Avec leur train de vie et leur réussite, ces modèles les persuadent qu’il existe une sorte d’accords implicites dans l’univers du web, s’appliquant surtout chez les femmes, qui dit que « plus tu te dénudes, plus tu es belle, car tu as des J’aimes ». Et c’est un constat très clairement discuté dans le film ; Amy ira jusqu’à publier un nude, une photo de ses parties intimes, pour avoir de J’aimes.

Alors la question se pose : comment faire comprendre à une jeune fille de onze ans qu’elle ne devrait pas s’afficher en twerkant si Miley Cyrus et Cardi B font passer cette danse pour l’expression ultime de l’indépendance de la femme du 21e siècle ?

Erreur Marketing

Il est indéniable que Netflix a choisi la mauvaise stratégie pour promouvoir le film en Amérique du Nord. En diffusant un vidéoclip où l’on voit des filles avec des corps de pré-adolescentes en tenues courtes, pratiquant une danse sensuelle et lascive, il y avait de quoi choquer le grand public.

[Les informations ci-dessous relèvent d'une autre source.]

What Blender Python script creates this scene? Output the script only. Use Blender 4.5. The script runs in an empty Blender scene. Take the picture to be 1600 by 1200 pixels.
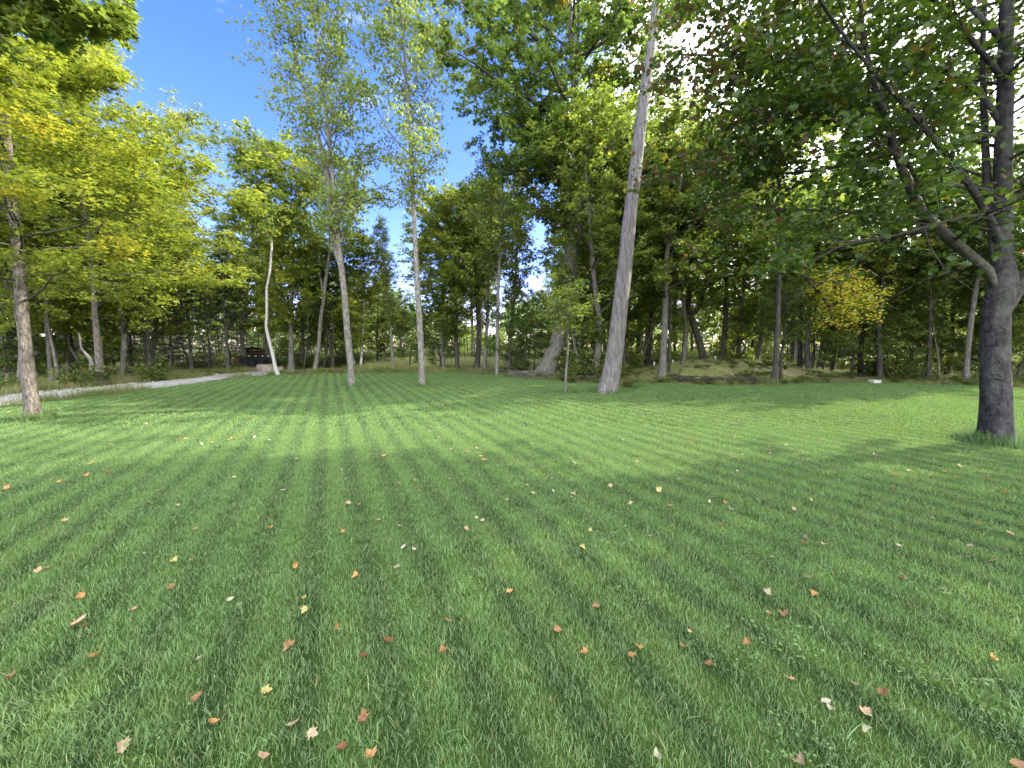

Mais la plateforme a depuis présenté ses excuses, et je pense que l’on peut leur accorder le bénéfice du doute. Celles et ceux qui veulent boycotter le film ont juste trop peur d’accepter qu’il s’agit du reflet du monde d’aujourd’hui.

Même combat

À ce stade je suis convaincue que si le but des ultra-conservateur.trice.s texan.e.s est de protéger leurs enfants, ils et elles partagent le combat de Maïmouna Doucouré, qui traite des dangers auxquels les jeunes sont confrontés.e.s. Justement, n’est-ce pas là le but ultime de l’art ? S’attaquer aux sujets tabous de la société afin d’éveiller les consciences, et de faire changer les choses ?

Je ne suis pas entrain de minimiser la gravité de la pédophilie ou de l’exploitation d’enfants. Ce que j’essaie juste de dire, c’est que tout ce bourdonnement autour du film nous empêche de nous plonger dans une vraie réflexion collective sur l’état de notre société moderne.